2001年6月号

 学生時代の友人に言わせると、私は遊びの天才なのだそうです。いつ、どこででも何かしら遊びを見つけて皆で楽しもうとするからなのだそうです。確かに、友人の言う通りかもしれません。好奇心旺盛、趣味も多く、少なくとも「自分の時間」をつぶすのに苦労したことはありません。

 そんな私ですから、以前ある中高生たちがしょっちゅう「先生、遊んで。何かしよう。」と言ってくるのには少々驚きました。私といると楽しいというよりも、自分たちだけでは遊びを創造できなかったからです。

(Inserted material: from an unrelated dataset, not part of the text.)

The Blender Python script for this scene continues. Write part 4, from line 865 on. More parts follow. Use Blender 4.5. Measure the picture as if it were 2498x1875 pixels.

 遊びを見つける、遊びを創造する、それは私たちが本来持っている力、可能性の一つです。そしてそれは、私たちが生きていくために必要な様々な能力を身につけるための源泉であると私は思っています。なぜなら、遊びを見つける、遊びを創造するということの根底には「あれをしてみよう」「これは何かな?」そうした好奇心と想像力があるわけで、それがまた遊びだけでなく様々なものを発見し創造していく源となるからです。その好奇心と想像力を生かし用いる場面、瞬間、それが子どもたちにとっては“遊びの場”なのです。

 幼児園には様々な遊具があります。室内には積み木やブロック、屋外では砂場遊びの道具など。これらは、それ自体では何の面白みもないものですが、子どもたちの想像力と創造力によっていろんな形を作り出したり、別の遊びのための道具に変身していきます。子どもたちと遊んでいると、その想像力によって道具が本来の使い方を超えて使われることに感心することもしばしばです。逆に、基本的な使い方がわからないでたずねてくるということもあります。でも、そういうときは一度一緒にその道具を使って遊ぶことで、あとは自分なりに使いこなしていくものです。これが子どもたちの持っている力であり、可能性なのですね。

 だから私たちは、子どもたちが何かをみつけたり、何か自分でしようとしていたら、その子の視線の先にだけでなく、瞳の奥に映っているものにも目を向けたいと思っているのです。